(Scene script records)
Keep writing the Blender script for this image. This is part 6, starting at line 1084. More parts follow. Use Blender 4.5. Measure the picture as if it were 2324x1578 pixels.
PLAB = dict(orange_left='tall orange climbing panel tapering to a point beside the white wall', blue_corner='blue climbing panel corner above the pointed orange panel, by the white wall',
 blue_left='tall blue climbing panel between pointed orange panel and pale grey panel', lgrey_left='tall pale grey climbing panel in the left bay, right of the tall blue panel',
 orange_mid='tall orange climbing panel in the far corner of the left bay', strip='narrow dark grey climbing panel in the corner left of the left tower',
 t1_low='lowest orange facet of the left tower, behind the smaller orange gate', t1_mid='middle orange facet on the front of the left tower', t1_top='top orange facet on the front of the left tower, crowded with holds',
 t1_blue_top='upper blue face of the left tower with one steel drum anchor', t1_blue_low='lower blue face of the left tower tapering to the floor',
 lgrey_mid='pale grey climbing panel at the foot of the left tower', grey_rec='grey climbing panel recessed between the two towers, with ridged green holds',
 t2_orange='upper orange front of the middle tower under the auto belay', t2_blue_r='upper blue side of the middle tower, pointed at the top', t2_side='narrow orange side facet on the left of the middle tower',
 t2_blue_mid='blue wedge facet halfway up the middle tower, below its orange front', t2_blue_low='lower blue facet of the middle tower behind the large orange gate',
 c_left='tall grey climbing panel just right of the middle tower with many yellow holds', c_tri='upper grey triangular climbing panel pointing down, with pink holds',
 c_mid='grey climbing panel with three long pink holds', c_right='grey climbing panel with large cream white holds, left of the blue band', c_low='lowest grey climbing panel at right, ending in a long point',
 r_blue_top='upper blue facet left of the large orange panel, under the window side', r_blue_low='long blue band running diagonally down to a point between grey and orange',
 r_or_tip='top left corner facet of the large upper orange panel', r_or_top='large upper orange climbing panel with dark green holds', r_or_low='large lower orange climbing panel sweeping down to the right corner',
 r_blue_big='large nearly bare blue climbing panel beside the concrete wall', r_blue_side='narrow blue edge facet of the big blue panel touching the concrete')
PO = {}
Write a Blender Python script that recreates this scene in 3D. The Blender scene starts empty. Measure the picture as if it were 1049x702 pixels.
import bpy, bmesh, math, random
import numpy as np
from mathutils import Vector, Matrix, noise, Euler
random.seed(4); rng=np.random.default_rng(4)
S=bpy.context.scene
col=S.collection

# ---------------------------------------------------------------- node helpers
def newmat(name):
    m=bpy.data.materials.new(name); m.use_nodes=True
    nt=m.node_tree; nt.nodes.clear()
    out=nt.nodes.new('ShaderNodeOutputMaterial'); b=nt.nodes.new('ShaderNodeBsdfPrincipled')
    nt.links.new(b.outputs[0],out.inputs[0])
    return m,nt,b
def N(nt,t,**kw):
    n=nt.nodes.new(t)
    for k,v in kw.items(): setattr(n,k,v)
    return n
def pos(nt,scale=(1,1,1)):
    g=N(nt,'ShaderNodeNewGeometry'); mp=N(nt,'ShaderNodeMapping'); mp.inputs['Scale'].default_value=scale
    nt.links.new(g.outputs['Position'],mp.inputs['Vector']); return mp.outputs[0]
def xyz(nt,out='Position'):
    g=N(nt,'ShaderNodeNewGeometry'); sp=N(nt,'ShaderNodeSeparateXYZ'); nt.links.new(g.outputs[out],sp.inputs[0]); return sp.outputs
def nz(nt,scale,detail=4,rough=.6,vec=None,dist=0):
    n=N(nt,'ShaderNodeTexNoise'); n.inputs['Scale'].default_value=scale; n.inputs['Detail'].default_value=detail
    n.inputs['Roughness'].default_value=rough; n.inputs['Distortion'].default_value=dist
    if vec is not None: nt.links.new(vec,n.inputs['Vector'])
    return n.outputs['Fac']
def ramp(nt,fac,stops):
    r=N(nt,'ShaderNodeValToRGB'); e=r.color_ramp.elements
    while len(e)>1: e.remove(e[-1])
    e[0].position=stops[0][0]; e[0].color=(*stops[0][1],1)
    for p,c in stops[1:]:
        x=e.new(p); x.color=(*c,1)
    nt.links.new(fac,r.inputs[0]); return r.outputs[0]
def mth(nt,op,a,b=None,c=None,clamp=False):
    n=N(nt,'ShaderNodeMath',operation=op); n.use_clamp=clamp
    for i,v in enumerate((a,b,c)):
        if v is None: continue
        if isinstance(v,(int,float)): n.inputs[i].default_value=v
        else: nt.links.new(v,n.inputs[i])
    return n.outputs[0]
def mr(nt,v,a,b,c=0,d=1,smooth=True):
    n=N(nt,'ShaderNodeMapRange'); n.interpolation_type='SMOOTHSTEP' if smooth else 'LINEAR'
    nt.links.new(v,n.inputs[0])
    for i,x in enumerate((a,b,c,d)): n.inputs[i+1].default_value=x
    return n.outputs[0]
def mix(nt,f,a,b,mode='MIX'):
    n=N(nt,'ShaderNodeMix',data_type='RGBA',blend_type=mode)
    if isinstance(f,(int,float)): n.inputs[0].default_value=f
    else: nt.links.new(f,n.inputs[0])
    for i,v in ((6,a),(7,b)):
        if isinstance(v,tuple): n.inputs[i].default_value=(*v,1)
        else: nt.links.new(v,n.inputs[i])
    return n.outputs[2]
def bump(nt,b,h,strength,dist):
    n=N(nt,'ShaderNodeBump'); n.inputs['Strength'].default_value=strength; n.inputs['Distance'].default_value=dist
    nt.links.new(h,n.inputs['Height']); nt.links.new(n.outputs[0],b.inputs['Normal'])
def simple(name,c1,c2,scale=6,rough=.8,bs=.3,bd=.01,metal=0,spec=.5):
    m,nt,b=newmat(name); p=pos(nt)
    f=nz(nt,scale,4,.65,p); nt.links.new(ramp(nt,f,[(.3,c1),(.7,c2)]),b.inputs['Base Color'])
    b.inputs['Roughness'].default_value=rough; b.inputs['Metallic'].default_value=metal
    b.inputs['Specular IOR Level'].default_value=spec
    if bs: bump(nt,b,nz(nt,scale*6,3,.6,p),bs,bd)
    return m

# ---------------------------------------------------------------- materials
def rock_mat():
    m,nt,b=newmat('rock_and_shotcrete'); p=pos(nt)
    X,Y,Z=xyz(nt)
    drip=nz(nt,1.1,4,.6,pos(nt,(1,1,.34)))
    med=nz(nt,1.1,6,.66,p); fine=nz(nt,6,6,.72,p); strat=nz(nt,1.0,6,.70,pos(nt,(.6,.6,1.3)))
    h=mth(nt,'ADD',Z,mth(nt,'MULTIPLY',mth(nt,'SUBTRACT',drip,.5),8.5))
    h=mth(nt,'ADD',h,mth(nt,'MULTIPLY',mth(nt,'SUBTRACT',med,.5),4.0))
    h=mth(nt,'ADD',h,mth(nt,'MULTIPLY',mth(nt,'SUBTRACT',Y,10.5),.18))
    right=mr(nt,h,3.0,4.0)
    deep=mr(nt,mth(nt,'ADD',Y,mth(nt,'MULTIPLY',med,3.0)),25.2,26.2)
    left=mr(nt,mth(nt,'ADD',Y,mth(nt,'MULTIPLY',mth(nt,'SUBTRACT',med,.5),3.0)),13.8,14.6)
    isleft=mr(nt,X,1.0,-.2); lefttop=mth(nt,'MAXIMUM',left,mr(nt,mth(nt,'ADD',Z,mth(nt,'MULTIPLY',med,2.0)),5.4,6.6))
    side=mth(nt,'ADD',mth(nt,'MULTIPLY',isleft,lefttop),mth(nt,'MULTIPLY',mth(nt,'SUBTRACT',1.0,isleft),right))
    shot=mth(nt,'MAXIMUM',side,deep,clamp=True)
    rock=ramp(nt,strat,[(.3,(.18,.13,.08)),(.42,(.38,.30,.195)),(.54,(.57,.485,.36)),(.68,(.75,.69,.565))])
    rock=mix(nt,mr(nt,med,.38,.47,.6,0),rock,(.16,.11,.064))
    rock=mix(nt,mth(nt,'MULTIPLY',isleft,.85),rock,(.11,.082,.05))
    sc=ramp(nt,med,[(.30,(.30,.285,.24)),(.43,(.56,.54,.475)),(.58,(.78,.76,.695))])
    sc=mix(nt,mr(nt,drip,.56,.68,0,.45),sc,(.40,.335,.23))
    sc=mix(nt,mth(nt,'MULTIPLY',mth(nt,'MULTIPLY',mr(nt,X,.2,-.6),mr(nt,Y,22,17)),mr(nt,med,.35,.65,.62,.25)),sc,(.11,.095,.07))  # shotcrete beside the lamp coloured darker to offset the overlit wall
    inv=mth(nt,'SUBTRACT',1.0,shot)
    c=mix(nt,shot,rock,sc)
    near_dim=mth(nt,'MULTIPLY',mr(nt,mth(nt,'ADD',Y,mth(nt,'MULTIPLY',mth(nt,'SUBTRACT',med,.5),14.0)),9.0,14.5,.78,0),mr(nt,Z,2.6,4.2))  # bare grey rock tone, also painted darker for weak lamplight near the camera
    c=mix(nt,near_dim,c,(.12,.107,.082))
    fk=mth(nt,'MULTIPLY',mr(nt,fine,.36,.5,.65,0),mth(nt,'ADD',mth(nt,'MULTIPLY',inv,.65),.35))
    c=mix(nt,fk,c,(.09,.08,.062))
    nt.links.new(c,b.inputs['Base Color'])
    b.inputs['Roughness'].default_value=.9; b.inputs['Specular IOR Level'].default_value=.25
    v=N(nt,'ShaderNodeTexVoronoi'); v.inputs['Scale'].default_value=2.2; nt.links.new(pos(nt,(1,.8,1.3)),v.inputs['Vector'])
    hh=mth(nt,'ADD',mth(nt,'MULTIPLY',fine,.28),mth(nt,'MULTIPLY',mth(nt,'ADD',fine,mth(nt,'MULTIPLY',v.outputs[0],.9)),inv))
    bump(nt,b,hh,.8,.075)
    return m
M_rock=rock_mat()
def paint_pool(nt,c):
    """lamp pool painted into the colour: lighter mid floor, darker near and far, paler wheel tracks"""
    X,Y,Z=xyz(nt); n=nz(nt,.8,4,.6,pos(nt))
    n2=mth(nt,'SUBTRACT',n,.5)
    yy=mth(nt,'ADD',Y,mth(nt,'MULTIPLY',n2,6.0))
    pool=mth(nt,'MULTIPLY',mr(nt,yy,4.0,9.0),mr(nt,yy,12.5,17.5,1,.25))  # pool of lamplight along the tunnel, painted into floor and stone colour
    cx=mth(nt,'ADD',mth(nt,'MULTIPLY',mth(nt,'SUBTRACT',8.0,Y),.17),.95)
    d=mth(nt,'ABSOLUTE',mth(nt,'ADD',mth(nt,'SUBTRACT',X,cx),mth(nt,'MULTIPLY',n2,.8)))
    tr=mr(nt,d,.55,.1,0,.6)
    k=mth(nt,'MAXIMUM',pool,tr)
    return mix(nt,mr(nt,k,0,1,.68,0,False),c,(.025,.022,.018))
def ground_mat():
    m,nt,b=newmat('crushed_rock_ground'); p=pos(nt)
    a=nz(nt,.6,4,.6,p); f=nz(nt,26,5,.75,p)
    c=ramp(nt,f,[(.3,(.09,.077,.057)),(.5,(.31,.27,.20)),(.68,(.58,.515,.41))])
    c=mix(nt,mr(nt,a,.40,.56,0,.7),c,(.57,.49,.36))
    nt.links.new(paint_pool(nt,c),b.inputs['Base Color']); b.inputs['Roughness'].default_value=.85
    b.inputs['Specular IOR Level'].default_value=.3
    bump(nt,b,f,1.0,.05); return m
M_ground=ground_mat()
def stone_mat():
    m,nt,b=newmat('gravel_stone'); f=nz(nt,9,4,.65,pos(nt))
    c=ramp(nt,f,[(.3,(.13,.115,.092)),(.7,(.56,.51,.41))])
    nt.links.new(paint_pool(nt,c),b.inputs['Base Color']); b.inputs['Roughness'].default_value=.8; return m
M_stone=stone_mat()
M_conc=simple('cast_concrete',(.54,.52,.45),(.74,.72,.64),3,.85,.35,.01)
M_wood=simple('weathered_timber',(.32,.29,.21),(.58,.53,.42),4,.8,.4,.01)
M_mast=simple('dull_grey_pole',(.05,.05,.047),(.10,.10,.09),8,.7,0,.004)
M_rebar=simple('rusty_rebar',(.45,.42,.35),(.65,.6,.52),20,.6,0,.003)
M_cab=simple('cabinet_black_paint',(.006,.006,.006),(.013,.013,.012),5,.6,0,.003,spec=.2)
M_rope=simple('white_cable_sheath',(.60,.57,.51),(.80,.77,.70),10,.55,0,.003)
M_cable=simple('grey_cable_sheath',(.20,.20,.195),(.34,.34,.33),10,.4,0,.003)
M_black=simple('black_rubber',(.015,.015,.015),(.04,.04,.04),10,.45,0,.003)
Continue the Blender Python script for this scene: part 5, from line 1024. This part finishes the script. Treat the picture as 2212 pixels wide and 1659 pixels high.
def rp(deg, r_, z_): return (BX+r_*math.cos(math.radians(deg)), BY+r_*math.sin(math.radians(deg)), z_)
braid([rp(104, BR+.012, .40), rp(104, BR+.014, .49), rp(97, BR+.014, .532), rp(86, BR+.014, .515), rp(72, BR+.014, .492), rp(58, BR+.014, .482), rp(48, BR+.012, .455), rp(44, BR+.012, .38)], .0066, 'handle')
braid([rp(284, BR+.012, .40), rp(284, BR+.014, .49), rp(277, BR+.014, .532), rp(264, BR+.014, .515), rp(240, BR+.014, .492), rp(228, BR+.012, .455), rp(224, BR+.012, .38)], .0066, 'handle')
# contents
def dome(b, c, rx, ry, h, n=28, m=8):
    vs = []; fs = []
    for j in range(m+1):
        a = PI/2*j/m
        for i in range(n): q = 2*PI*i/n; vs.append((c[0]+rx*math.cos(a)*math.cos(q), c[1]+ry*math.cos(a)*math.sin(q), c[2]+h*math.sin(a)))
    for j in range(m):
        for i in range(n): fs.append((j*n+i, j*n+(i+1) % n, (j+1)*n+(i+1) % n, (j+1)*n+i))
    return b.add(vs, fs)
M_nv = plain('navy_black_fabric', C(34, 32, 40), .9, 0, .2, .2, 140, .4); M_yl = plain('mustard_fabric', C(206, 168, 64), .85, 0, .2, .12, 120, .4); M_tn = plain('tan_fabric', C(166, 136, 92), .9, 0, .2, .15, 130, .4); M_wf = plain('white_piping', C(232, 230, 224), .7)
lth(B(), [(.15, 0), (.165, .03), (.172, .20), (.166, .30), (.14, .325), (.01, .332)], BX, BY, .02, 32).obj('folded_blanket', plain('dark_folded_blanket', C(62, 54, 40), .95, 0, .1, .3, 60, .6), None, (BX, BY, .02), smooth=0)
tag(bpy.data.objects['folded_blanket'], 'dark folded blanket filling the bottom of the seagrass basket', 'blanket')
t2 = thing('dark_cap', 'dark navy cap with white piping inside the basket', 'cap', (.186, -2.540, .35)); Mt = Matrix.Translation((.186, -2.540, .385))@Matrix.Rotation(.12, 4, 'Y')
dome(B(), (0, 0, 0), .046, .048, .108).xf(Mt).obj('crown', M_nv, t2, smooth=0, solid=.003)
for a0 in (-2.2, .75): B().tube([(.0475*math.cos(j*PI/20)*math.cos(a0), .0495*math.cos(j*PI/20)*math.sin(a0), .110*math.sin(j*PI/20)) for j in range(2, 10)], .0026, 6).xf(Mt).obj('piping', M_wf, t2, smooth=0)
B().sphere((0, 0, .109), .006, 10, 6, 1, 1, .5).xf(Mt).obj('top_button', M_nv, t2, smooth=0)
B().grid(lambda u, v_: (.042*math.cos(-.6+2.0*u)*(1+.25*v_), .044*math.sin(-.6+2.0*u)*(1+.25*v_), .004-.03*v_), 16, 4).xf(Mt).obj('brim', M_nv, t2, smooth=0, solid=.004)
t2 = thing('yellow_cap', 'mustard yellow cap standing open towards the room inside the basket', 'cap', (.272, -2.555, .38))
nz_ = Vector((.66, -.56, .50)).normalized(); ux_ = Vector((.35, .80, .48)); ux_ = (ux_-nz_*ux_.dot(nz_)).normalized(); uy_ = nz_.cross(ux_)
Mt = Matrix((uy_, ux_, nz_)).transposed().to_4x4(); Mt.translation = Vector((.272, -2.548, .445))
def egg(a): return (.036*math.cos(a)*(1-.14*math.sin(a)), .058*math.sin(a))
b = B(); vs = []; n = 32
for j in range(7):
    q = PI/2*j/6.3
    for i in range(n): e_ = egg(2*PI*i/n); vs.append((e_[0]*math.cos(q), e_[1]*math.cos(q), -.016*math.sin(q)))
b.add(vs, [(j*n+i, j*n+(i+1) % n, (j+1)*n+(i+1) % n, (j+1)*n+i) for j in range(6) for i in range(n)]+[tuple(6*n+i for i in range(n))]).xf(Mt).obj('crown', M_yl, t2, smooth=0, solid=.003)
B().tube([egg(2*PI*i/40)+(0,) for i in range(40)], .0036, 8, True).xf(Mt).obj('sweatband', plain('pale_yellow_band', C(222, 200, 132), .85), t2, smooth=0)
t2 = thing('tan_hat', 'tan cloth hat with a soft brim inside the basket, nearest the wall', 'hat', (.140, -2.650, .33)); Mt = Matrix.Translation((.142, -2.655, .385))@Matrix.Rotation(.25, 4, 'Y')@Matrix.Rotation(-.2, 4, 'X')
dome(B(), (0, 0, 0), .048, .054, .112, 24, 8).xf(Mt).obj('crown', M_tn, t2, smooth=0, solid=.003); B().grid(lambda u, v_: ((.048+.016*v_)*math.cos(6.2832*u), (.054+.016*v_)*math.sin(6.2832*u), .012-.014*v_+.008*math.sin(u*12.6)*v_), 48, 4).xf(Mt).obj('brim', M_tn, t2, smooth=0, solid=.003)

◆ WHAT IS REQUIRED ◆
Using the data above, transcribe the lines that run from the line with "nt.links.new(c,b.inputs['Base Color'])" to the line with "c=ramp(nt,f,[(.3,(.13,.115,.092)),(.7,(.56,.51,.41))])", both ends kept, and output nothing else.

◆ FINAL RESULT ◆
    nt.links.new(c,b.inputs['Base Color'])
    b.inputs['Roughness'].default_value=.9; b.inputs['Specular IOR Level'].default_value=.25
    v=N(nt,'ShaderNodeTexVoronoi'); v.inputs['Scale'].default_value=2.2; nt.links.new(pos(nt,(1,.8,1.3)),v.inputs['Vector'])
    hh=mth(nt,'ADD',mth(nt,'MULTIPLY',fine,.28),mth(nt,'MULTIPLY',mth(nt,'ADD',fine,mth(nt,'MULTIPLY',v.outputs[0],.9)),inv))
    bump(nt,b,hh,.8,.075)
    return m
M_rock=rock_mat()
def paint_pool(nt,c):
    """lamp pool painted into the colour: lighter mid floor, darker near and far, paler wheel tracks"""
    X,Y,Z=xyz(nt); n=nz(nt,.8,4,.6,pos(nt))
    n2=mth(nt,'SUBTRACT',n,.5)
    yy=mth(nt,'ADD',Y,mth(nt,'MULTIPLY',n2,6.0))
    pool=mth(nt,'MULTIPLY',mr(nt,yy,4.0,9.0),mr(nt,yy,12.5,17.5,1,.25))  # pool of lamplight along the tunnel, painted into floor and stone colour
    cx=mth(nt,'ADD',mth(nt,'MULTIPLY',mth(nt,'SUBTRACT',8.0,Y),.17),.95)
    d=mth(nt,'ABSOLUTE',mth(nt,'ADD',mth(nt,'SUBTRACT',X,cx),mth(nt,'MULTIPLY',n2,.8)))
    tr=mr(nt,d,.55,.1,0,.6)
    k=mth(nt,'MAXIMUM',pool,tr)
    return mix(nt,mr(nt,k,0,1,.68,0,False),c,(.025,.022,.018))
def ground_mat():
    m,nt,b=newmat('crushed_rock_ground'); p=pos(nt)
    a=nz(nt,.6,4,.6,p); f=nz(nt,26,5,.75,p)
    c=ramp(nt,f,[(.3,(.09,.077,.057)),(.5,(.31,.27,.20)),(.68,(.58,.515,.41))])
    c=mix(nt,mr(nt,a,.40,.56,0,.7),c,(.57,.49,.36))
    nt.links.new(paint_pool(nt,c),b.inputs['Base Color']); b.inputs['Roughness'].default_value=.85
    b.inputs['Specular IOR Level'].default_value=.3
    bump(nt,b,f,1.0,.05); return m
M_ground=ground_mat()
def stone_mat():
    m,nt,b=newmat('gravel_stone'); f=nz(nt,9,4,.65,pos(nt))
    c=ramp(nt,f,[(.3,(.13,.115,.092)),(.7,(.56,.51,.41))])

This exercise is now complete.